Non, en définitive, ce ne sont pas les bonnes idées qui nous manquent. Notre problème, en général, c’est notre manque d’assiduité à mettre en pratique, sans nous décourager en cours de route, celles que nous initions. C’est notre capacité à contempler et à attendre des résultats à moyen et à long termes, qui semble faire défaut, à tout coup. Le manguier que nous avons planté hier ne fleurira certainement pas demain ni ne commencera à produire des mangues le mois prochain. De même, nous ne pouvons pas nous attendre à ramasser 200 000 tonnes métriques de déchets par an avec une flotte de sept ou de 18 camions compressifs ayant une capacité moyenne d’environ 13 mètres cubes chacun, pour un voyage. Si nous pouvons réduire la quantité de nos déchets en en extrayant la partie compostable, ce sera toujours cela de moins à enfouir.
Lors de mes recherches pour la rédaction de cet article, j’ai fureté sur la Toile et j’ai découvert une vidéo captivante sur YouTube (Source : World economic forum), illustrant une histoire à succès dans la résolution d’un problème de gestion des ordures en Éthiopie, en tout point semblable au nôtre. Au moyen d’un incinérateur municipal, on arrive à brûler 1 400 tonnes de déchets par jour, à partir de la décharge de Koshe, en banlieue de Addis-Abeba, la capitale de ce pays. Cette décharge publique avait une superficie équivalente à 36 terrains de football. L’énergie ainsi produite sert à faire fonctionner une turbine électrique qui génère assez de courant pour alimenter 3 millions de foyers. Cette usine produit également 3 millions de briques avec les cendres résiduelles de la combustion des déchets, tout en créant des centaines d’emplois. De plus, le co2 ainsi récupéré équivaut à planter 900 000 arbres par an. Si un tel exemple était dupliqué par Haïti, la décharge de Truitier ne s’en porterait que mieux. La Directrice générale du SMCRS, Madame Habitant, n’aurait qu’à se féliciter de ses bons résultats, sans avoir à prendre elle-même le balai pour une opération de nettoyage médiatisé qui nous a tous laissé à court sur nos attentes légitimes.

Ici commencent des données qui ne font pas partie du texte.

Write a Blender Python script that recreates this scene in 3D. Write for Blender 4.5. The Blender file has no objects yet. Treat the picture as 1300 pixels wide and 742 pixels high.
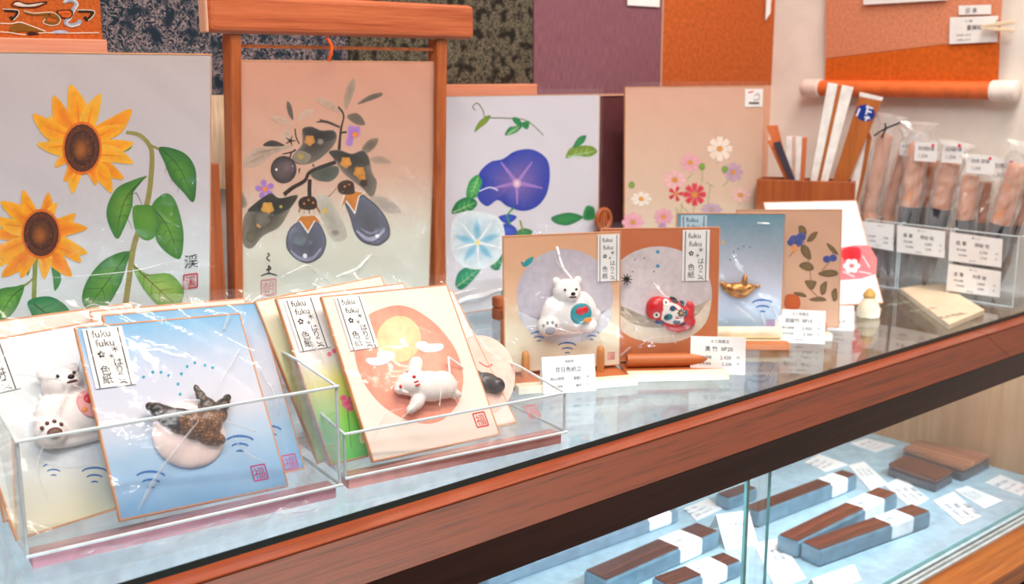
import bpy, bmesh, math, random
from mathutils import Vector, Matrix
from mathutils.geometry import tessellate_polygon
random.seed(7)
R = math.radians
SC = bpy.context.scene
COL = SC.collection

def lin(c):
    return tuple(((v/255)/12.92 if v/255 <= .04045 else ((v/255+.055)/1.055)**2.4) for v in c[:3])

# ------------------------------------------------------------------ camera
# world: x runs along the counter, y to its back, z up; the glass top is z = 0
FPX, HOR, VPX, CAMH = 1370., 95., 2300., .30
pitch = math.atan((371-HOR)/FPX)
psi = math.atan((VPX-650)/(FPX/math.cos(pitch)))
hd = Vector((math.cos(psi), math.sin(psi), 0)); rt = Vector((math.sin(psi), -math.cos(psi), 0)); zz = Vector((0, 0, 1))
fw = hd*math.cos(pitch)-zz*math.sin(pitch); upv = hd*math.sin(pitch)+zz*math.cos(pitch)
EYE = Vector((0, 0, CAMH))
cam = bpy.data.cameras.new('camera'); camo = bpy.data.objects.new('camera', cam); COL.objects.link(camo)
cam.sensor_width = 36; cam.lens = FPX/1300*36; cam.clip_start = .02
camo.matrix_world = Matrix(((rt.x, upv.x, -fw.x, EYE.x), (rt.y, upv.y, -fw.y, EYE.y), (rt.z, upv.z, -fw.z, EYE.z), (0, 0, 0, 1)))
cam.dof.use_dof = True; cam.dof.focus_distance = .86; cam.dof.aperture_fstop = 9
SC.camera = camo
# ------------------------------------------------------------------ light
SC.view_settings.view_transform = 'Standard'; SC.view_settings.look = 'None'
SC.view_settings.gamma = 1; SC.view_settings.exposure = 0.12; SC.view_settings.use_curve_mapping = False
SC.cycles.max_bounces = 14; SC.cycles.transparent_max_bounces = 40; SC.cycles.caustics_reflective = False; SC.cycles.sample_clamp_indirect = 6
w = bpy.data.worlds.new('shop_air'); SC.world = w; w.use_nodes = True
w.node_tree.nodes['Background'].inputs[0].default_value = (.93, .88, .86, 1)
w.node_tree.nodes['Background'].inputs[1].default_value = .24
def area(name, loc, target, sx, sy, energy, col):
    l = bpy.data.lights.new(name, 'AREA'); l.shape = 'RECTANGLE'; l.size = sx; l.size_y = sy; l.energy = energy; l.color = col
    o = bpy.data.objects.new(name, l); COL.objects.link(o); o.location = loc
    o.rotation_euler = (Vector(target)-Vector(loc)).to_track_quat('-Z', 'Y').to_euler(); return o
area('ceiling_or_added_lamp', (.35, .0, 1.55), (.45, .9, 0), 1.2, .12, 15, (1, .88, .78))
area('ceiling_or_added_lamp', (1.05, .25, 1.55), (1.3, .9, .1), .9, .12, 13, (1, .85, .74))
area('ceiling_or_added_lamp', (-.55, -.5, 1.5), (.4, .7, 0), 1.2, .3, 18, (.93, .97, 1))  # unseen cool light, added to brighten the trays at the left
area('case_lamp', (.75, .59, -.045), (.75, .86, -.24), 1.4, .02, 6, (.72, .90, 1))

# ------------------------------------------------------------------ survey: pixel of the photograph -> point on a real plane
def ray(px, py): return fw + rt*((px-650)/FPX) - upv*((py-371)/FPX)
def onz(px, py, z=0.):
    d = ray(px, py); return EYE+d*((z-EYE.z)/d.z)
def ony(px, py, y):
    d = ray(px, py); return EYE+d*(y/d.y)
def onx(px, py, x):
    d = ray(px, py); return EYE+d*(x/d.x)

# ------------------------------------------------------------------ materials
MATS = {}
def newmat(name):
    m = bpy.data.materials.new(name); m.use_nodes = True; nt = m.node_tree
    for n in list(nt.nodes): nt.nodes.remove(n)
    out = nt.nodes.new('ShaderNodeOutputMaterial'); MATS[name] = m
    return m, nt, out
def N(nt, t, **k):
    n = nt.nodes.new(t)
    for a, b in k.items():
        if a[0] == 'i' and a[1:].isdigit(): n.inputs[int(a[1:])].default_value = b
        else: setattr(n, a, b)
    return n
def L(nt, a, b): nt.links.new(a, b)
def bsdf(nt, out, rough=.5, spec=.5, col=None, metal=0.):
    b = nt.nodes.new('ShaderNodeBsdfPrincipled'); b.inputs['Roughness'].default_value = rough
    b.inputs['Specular IOR Level'].default_value = spec; b.inputs['Metallic'].default_value = metal
    if col: b.inputs['Base Color'].default_value = (*lin(col), 1)
    L(nt, b.outputs[0], out.inputs[0]); return b
def ramp(nt, stops, interp='LINEAR'):
    r = nt.nodes.new('ShaderNodeValToRGB'); e = r.color_ramp.elements; r.color_ramp.interpolation = interp
    while len(e) < len(stops): e.new(.5)
    for el, (p, c) in zip(e, stops): el.position = p; el.color = (*lin(c), 1)
    return r
def coords(nt, scale=(1, 1, 1), kind='Object'):
    t = nt.nodes.new('ShaderNodeTexCoord'); m = nt.nodes.new('ShaderNodeMapping'); m.inputs['Scale'].default_value = scale
    L(nt, t.outputs[kind], m.inputs[0]); return m.outputs[0]
def bump(nt, b, h, dist=.001, s=.3):
    n = nt.nodes.new('ShaderNodeBump'); n.inputs['Distance'].default_value = dist; n.inputs['Strength'].default_value = s
    L(nt, h, n.inputs['Height']); L(nt, n.outputs[0], b.inputs['Normal'])

def plain(name, col, rough=.6, spec=.4, var=0.06, sc=60, metal=0., bmp=0.):
    if name in MATS: return MATS[name]
    m, nt, out = newmat(name); b = bsdf(nt, out, rough, spec, metal=metal)
    no = N(nt, 'ShaderNodeTexNoise'); no.inputs['Scale'].default_value = sc; no.inputs['Detail'].default_value = 4
    L(nt, coords(nt), no.inputs[0])
    lo = tuple(max(0, c*(1-var)) for c in col); hi = tuple(min(255, c*(1+var)) for c in col)
    r = ramp(nt, [(.3, lo), (.7, hi)]); L(nt, no.outputs[0], r.inputs[0]); L(nt, r.outputs[0], b.inputs['Base Color'])
    if bmp: bump(nt, b, no.outputs[0], bmp, .5)
    return m
def wood(name, c1, c2, axis=0, rough=.35, sc=1., spec=.4, fine=1.):
    m, nt, out = newmat(name); b = bsdf(nt, out, rough, spec)
    s = [90*sc]*3; s[axis] = 3.2*sc
    no = N(nt, 'ShaderNodeTexNoise'); no.inputs['Scale'].default_value = 1; no.inputs['Detail'].default_value = 6; no.inputs['Roughness'].default_value = .65
    L(nt, coords(nt, tuple(s)), no.inputs[0])
    s2 = [420*sc]*3; s2[axis] = 14*sc
    n2 = N(nt, 'ShaderNodeTexNoise'); n2.inputs['Scale'].default_value = 1; n2.inputs['Detail'].default_value = 3
    L(nt, coords(nt, tuple(s2)), n2.inputs[0])
    mx = N(nt, 'ShaderNodeMath', operation='MULTIPLY_ADD'); mx.inputs[1].default_value = .45*fine; L(nt, n2.outputs[0], mx.inputs[0])
    L(nt, no.outputs[0], mx.inputs[2])
    r = ramp(nt, [(.45, c2), (.62, tuple((a+d)/2 for a, d in zip(c1, c2))), (.85, c1)]); L(nt, mx.outputs[0], r.inputs[0]); L(nt, r.outputs[0], b.inputs['Base Color'])
    bump(nt, b, mx.outputs[0], .0006, .25)
    return m
def film(name, rough=.1, haze=.03, ior=1.4, wr=40, st=.5, gain=1.6):
    m, nt, out = newmat(name)
    tr = N(nt, 'ShaderNodeBsdfTransparent'); gl = N(nt, 'ShaderNodeBsdfGlossy'); gl.inputs['Roughness'].default_value = rough
    fr = N(nt, 'ShaderNodeFresnel'); ge = N(nt, 'ShaderNodeNewGeometry'); io = N(nt, 'ShaderNodeMapRange'); io.inputs[3].default_value = ior; io.inputs[4].default_value = 1/ior
    L(nt, ge.outputs['Backfacing'], io.inputs[0]); L(nt, io.outputs[0], fr.inputs[0])   # thin sheet: the same reflectance from either side
    mu = N(nt, 'ShaderNodeMath', operation='MULTIPLY'); mu.use_clamp = True; mu.inputs[1].default_value = gain; L(nt, fr.outputs[0], mu.inputs[0])
    mx = N(nt, 'ShaderNodeMixShader'); L(nt, mu.outputs[0], mx.inputs[0]); L(nt, tr.outputs[0], mx.inputs[1]); L(nt, gl.outputs[0], mx.inputs[2])
    res = mx.outputs[0]
    if haze:
        df = N(nt, 'ShaderNodeBsdfDiffuse'); df.inputs[0].default_value = (.9, .93, .95, 1)
        m2 = N(nt, 'ShaderNodeMixShader'); m2.inputs[0].default_value = haze; L(nt, res, m2.inputs[1]); L(nt, df.outputs[0], m2.inputs[2]); res = m2.outputs[0]
    L(nt, res, out.inputs[0])
    if wr:
        no = N(nt, 'ShaderNodeTexNoise'); no.inputs['Scale'].default_value = wr; no.inputs['Detail'].default_value = 2; no.inputs['Distortion'].default_value = 1.5
        L(nt, coords(nt), no.inputs[0])
        bp = N(nt, 'ShaderNodeBump'); bp.inputs['Strength'].default_value = st; bp.inputs['Distance'].default_value = .004
        L(nt, no.outputs[0], bp.inputs['Height']); L(nt, bp.outputs[0], gl.inputs['Normal']); L(nt, bp.outputs[0], fr.inputs['Normal'])
    return m
def paintmat():
    m, nt, out = newmat('paint'); b = bsdf(nt, out, .75, .2)
    a = N(nt, 'ShaderNodeAttribute', attribute_name='Col')
    no = N(nt, 'ShaderNodeTexNoise'); no.inputs['Scale'].default_value = 170; no.inputs['Detail'].default_value = 5; L(nt, coords(nt), no.inputs[0])
    hs = N(nt, 'ShaderNodeHueSaturation'); r = N(nt, 'ShaderNodeMapRange'); r.inputs[3].default_value = .62; r.inputs[4].default_value = 1.38
    n2 = N(nt, 'ShaderNodeTexNoise'); n2.inputs['Scale'].default_value = 52; n2.inputs['Detail'].default_value = 3; L(nt, coords(nt), n2.inputs[0])
    av = N(nt, 'ShaderNodeMath', operation='MULTIPLY_ADD'); av.inputs[1].default_value = .9; L(nt, n2.outputs[0], av.inputs[0]); L(nt, no.outputs[0], av.inputs[2])
    sb = N(nt, 'ShaderNodeMath', operation='MULTIPLY'); sb.inputs[1].default_value = .53; L(nt, av.outputs[0], sb.inputs[0])
    L(nt, sb.outputs[0], r.inputs[0]); L(nt, r.outputs[0], hs.inputs['Value']); L(nt, a.outputs[0], hs.inputs['Color']); L(nt, hs.outputs[0], b.inputs['Base Color'])
    return m
PAINT = paintmat()
def paintgloss():
    m, nt, out = newmat('glazed_paint'); b = bsdf(nt, out, .3, .5)
    a = N(nt, 'ShaderNodeAttribute', attribute_name='Col'); L(nt, a.outputs[0], b.inputs['Base Color']); return m
GLAZE = paintgloss()
def gradpaper(name, stops, h, sc=150):
    """paper with a tint running up the sheet, on some cards painted warm and cool light (local z over the height h)"""
    m, nt, out = newmat(name); b = bsdf(nt, out, .8, .15)
    t = N(nt, 'ShaderNodeTexCoord'); s = N(nt, 'ShaderNodeSeparateXYZ'); L(nt, t.outputs['Object'], s.inputs[0])
    mr = N(nt, 'ShaderNodeMath', operation='DIVIDE'); mr.inputs[1].default_value = h; L(nt, s.outputs[2], mr.inputs[0])
    no = N(nt, 'ShaderNodeTexNoise'); no.inputs['Scale'].default_value = sc; no.inputs['Detail'].default_value = 5; L(nt, t.outputs['Object'], no.inputs[0])
    ad = N(nt, 'ShaderNodeMath', operation='MULTIPLY_ADD'); ad.inputs[1].default_value = .14; L(nt, no.outputs[0], ad.inputs[0])
    sb = N(nt, 'ShaderNodeMath', operation='SUBTRACT'); sb.inputs[1].default_value = .07; L(nt, mr.outputs[0], sb.inputs[0]); L(nt, sb.outputs[0], ad.inputs[2])
    r = ramp(nt, stops); L(nt, ad.outputs[0], r.inputs[0]); L(nt, r.outputs[0], b.inputs['Base Color']); return m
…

L’arrêté du Maire Chevry, on s’en rend bien compte, ne règlera pas le problème des immondices dans les rues, même s’il semble partir des meilleures intentions du monde. De même, la création de Centres de germoplasme à travers le pays, même si ceux-ci augmentent la disponibilité de plantules à transplanter par des élèves à mobiliser pour cet effort, ne garantira nullement la pérennité de cet exercice qui doit s’étaler dans le temps, pour effectivement avoir un impact durable sur le reboisement de nos mornes et de nos bassins versants. Cela prendra environ une décennie pour que les plantules mises en terre aujourd’hui aient un impact effectif sur le reboisement et la reforestation du pays. Encore qu’il ne suffise pas de simplement mettre les plantules en terre. Il faudra en plus les arroser et en prendre soin pour s’assurer qu’elles grandissent et deviennent matures. Dans un cas comme dans l’autre, le problème ne semble pas résider pas dans la volonté de nos gouvernants à régler ces problèmes qui affligent notre société et que nous traînons comme des boulets aux pieds, depuis bien longtemps. J’ai la conviction qu’ils sont généralement de bonne foi et qu’ils veulent les résoudre. Toutefois, je constate qu’ils s’y prennent presque toujours de la mauvaise façon, sans une vue d’ensemble ni une perspective à long terme. On organise régulièrement des opérations coup de poing, momentanément, sans un effort soutenu ni étalé dans le temps avec une planification intelligente et globale. L’exemple de la transformation du site d’enfouissement de Koshe en Éthiopie, à Addis-Abeba, illustre bien comment approcher le problème de l’insalubrité publique au pays. La répression sans un incitatif positif ni une solution alternative adéquate ne résoudra pas le problème des immondices dans nos rues. Elle va tout simplement aggraver la situation en pénalisant des gens qui n’ont pas la capacité de payer 10 000 à 50 000 gourdes par infraction et à qui on n’aura pas offert la possibilité de se débarrasser de leurs immondices, régulièrement et facilement. De même, la volonté du Président de reboiser le pays en implantant des centres de germoplasme, comme on les appelle communément, ne suffira pas pour reverdir le pays et habiller nos bassins versants d’une couverture forestière tant souhaitée. Il nous faut joindre à la volonté de faire, l’intelligence pratique de bien faire et la persévérance pour aller jusqu’au bout du processus.